Aim: From the records below, copy every line that contains the word "PALMD".

Records for the exercise:
*****
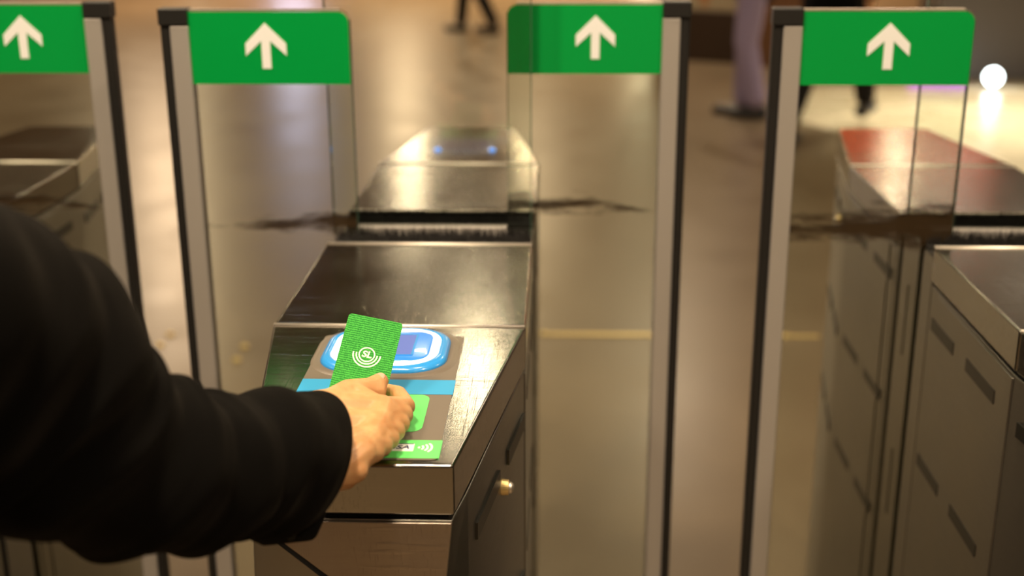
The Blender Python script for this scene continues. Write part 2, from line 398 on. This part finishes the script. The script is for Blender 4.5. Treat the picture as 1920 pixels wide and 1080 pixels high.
*****
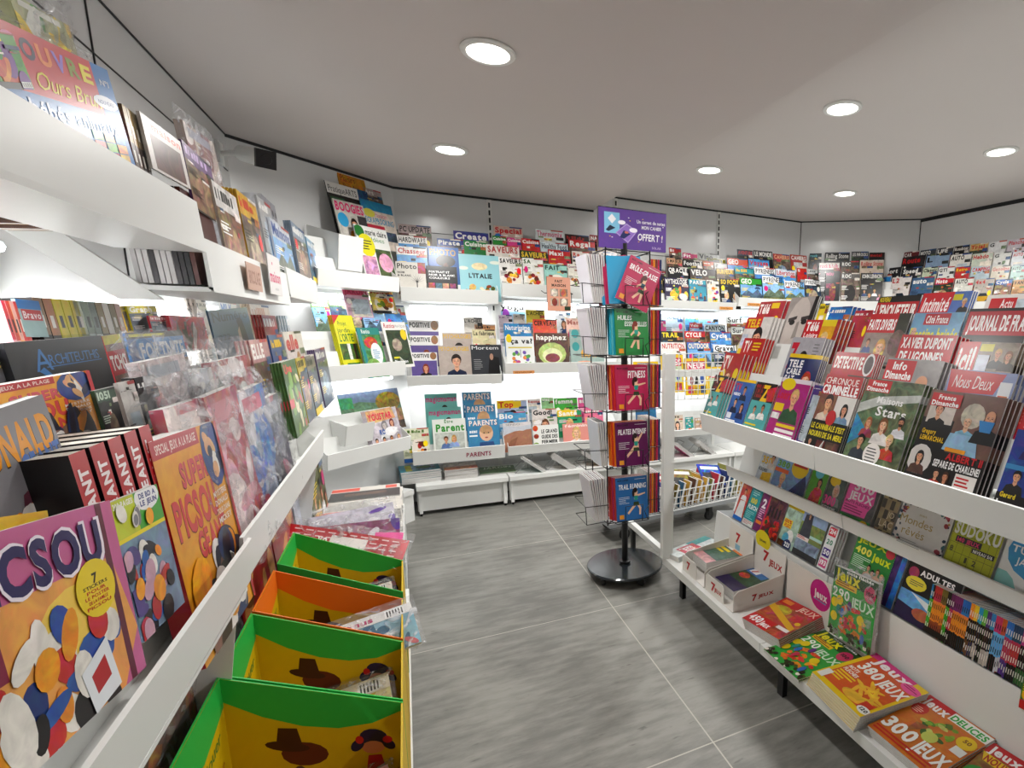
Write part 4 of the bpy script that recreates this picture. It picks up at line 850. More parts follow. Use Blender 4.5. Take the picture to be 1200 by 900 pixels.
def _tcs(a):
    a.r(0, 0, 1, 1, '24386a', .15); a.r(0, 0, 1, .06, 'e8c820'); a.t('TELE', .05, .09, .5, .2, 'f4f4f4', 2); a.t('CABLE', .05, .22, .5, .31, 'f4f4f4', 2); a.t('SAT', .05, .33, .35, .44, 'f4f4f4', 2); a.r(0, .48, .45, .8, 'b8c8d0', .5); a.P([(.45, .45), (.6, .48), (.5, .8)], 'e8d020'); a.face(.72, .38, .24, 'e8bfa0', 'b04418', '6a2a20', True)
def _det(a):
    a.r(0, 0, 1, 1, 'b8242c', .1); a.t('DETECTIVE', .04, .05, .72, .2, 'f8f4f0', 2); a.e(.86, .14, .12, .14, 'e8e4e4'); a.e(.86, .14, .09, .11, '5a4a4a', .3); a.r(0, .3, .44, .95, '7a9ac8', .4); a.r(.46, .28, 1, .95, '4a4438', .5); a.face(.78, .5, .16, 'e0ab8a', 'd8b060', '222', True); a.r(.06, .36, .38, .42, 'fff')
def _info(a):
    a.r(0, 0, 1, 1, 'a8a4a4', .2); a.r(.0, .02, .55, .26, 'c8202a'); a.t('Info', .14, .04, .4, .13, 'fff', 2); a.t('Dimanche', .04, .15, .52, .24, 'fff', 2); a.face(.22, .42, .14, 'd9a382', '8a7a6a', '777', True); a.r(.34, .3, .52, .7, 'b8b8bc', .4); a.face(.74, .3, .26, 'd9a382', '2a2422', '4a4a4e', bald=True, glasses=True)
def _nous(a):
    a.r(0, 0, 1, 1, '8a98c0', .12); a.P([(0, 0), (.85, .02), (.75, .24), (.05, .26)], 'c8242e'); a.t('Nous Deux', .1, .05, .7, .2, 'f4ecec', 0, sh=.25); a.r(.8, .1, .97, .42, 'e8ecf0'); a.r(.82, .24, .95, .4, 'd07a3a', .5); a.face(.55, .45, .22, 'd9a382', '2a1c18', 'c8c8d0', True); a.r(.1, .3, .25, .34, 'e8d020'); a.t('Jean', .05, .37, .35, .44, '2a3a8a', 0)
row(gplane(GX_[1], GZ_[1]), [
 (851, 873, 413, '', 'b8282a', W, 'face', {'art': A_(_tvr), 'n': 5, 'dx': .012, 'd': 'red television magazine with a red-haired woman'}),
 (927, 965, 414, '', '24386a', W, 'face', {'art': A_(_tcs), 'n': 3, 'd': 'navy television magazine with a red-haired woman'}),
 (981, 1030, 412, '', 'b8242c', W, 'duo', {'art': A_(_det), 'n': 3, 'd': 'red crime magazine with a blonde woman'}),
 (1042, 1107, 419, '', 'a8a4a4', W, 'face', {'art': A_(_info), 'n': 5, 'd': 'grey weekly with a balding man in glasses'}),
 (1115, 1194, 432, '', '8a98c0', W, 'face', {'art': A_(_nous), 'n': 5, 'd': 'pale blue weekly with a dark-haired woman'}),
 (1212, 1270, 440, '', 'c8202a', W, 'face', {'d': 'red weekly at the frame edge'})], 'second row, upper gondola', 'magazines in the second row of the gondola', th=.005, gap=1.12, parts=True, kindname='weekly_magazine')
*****
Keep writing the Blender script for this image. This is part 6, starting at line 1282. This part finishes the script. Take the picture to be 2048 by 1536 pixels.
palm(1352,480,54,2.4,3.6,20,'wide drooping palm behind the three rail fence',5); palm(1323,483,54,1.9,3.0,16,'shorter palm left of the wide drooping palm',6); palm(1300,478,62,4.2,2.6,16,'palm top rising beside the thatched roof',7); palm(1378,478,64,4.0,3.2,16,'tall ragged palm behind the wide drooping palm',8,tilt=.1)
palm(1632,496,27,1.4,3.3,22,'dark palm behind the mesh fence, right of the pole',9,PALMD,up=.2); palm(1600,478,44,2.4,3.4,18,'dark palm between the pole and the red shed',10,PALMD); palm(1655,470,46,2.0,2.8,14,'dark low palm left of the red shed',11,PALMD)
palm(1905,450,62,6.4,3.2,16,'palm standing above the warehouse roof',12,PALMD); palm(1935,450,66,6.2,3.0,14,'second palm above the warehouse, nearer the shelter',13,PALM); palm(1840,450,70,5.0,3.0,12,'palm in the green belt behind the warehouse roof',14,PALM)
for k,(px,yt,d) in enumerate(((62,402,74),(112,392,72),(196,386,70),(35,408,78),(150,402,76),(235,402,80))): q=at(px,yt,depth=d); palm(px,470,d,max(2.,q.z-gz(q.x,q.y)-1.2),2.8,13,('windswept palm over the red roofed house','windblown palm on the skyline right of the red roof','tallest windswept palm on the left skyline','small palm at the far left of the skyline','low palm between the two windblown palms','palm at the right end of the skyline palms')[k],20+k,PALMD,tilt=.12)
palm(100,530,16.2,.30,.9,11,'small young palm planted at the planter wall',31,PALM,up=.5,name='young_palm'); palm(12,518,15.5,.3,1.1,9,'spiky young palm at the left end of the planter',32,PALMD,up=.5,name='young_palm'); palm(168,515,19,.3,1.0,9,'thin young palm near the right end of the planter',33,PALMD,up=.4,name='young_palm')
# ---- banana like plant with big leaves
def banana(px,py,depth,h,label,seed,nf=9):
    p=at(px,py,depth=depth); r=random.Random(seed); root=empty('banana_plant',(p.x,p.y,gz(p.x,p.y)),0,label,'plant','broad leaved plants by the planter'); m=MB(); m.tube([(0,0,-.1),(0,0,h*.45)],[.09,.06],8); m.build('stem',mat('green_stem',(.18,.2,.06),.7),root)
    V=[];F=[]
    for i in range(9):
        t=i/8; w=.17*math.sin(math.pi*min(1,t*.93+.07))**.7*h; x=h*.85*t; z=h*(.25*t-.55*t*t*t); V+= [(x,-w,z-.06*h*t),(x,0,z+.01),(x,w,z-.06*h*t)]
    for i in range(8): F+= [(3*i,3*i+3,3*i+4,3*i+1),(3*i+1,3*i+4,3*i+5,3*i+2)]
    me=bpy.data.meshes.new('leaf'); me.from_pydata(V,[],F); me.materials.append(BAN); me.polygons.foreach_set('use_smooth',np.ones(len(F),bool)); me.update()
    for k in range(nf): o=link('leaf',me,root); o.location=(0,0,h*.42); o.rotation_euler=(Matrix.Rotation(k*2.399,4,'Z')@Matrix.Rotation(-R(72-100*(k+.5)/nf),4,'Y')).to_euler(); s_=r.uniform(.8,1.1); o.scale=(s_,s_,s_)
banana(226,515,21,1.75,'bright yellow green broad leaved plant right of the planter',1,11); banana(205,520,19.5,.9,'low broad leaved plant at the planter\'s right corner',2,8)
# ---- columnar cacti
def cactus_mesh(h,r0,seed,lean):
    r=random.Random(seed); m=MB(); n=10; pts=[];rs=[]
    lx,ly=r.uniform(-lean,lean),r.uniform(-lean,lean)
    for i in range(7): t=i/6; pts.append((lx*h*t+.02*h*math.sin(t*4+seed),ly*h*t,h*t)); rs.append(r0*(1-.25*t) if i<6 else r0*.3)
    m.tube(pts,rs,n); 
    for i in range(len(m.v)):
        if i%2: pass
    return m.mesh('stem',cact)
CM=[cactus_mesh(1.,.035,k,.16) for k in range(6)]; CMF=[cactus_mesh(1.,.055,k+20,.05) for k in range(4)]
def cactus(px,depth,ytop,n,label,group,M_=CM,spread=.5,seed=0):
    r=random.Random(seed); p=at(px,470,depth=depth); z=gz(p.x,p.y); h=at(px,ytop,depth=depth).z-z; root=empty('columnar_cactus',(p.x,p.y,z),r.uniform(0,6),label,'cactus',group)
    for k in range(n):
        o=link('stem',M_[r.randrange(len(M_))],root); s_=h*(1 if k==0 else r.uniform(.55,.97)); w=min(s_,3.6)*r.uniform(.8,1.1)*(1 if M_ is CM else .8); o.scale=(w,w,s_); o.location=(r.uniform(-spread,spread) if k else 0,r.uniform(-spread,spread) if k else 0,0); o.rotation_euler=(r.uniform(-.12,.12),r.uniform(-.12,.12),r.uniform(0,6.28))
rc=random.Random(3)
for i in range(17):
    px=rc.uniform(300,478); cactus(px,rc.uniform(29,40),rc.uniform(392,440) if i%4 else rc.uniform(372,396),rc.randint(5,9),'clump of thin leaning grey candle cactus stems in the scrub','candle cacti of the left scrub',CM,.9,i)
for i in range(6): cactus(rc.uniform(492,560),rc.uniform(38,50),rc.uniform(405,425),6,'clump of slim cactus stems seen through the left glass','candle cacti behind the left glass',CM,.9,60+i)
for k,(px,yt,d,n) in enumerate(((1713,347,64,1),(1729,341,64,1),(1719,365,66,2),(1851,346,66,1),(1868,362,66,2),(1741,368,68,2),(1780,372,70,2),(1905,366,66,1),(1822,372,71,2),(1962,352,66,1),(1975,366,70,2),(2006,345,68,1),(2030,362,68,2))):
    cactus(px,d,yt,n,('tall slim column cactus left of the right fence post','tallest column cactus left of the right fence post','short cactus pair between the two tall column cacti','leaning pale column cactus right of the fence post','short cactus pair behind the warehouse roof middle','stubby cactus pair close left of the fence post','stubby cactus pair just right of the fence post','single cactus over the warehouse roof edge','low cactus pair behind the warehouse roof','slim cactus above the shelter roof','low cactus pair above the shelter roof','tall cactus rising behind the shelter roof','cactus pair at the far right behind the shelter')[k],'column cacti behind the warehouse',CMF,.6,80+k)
*****
Written response:
palm(1632,496,27,1.4,3.3,22,'dark palm behind the mesh fence, right of the pole',9,PALMD,up=.2); palm(1600,478,44,2.4,3.4,18,'dark palm between the pole and the red shed',10,PALMD); palm(1655,470,46,2.0,2.8,14,'dark low palm left of the red shed',11,PALMD)
palm(1905,450,62,6.4,3.2,16,'palm standing above the warehouse roof',12,PALMD); palm(1935,450,66,6.2,3.0,14,'second palm above the warehouse, nearer the shelter',13,PALM); palm(1840,450,70,5.0,3.0,12,'palm in the green belt behind the warehouse roof',14,PALM)
for k,(px,yt,d) in enumerate(((62,402,74),(112,392,72),(196,386,70),(35,408,78),(150,402,76),(235,402,80))): q=at(px,yt,depth=d); palm(px,470,d,max(2.,q.z-gz(q.x,q.y)-1.2),2.8,13,('windswept palm over the red roofed house','windblown palm on the skyline right of the red roof','tallest windswept palm on the left skyline','small palm at the far left of the skyline','low palm between the two windblown palms','palm at the right end of the skyline palms')[k],20+k,PALMD,tilt=.12)
palm(100,530,16.2,.30,.9,11,'small young palm planted at the planter wall',31,PALM,up=.5,name='young_palm'); palm(12,518,15.5,.3,1.1,9,'spiky young palm at the left end of the planter',32,PALMD,up=.5,name='young_palm'); palm(168,515,19,.3,1.0,9,'thin young palm near the right end of the planter',33,PALMD,up=.4,name='young_palm')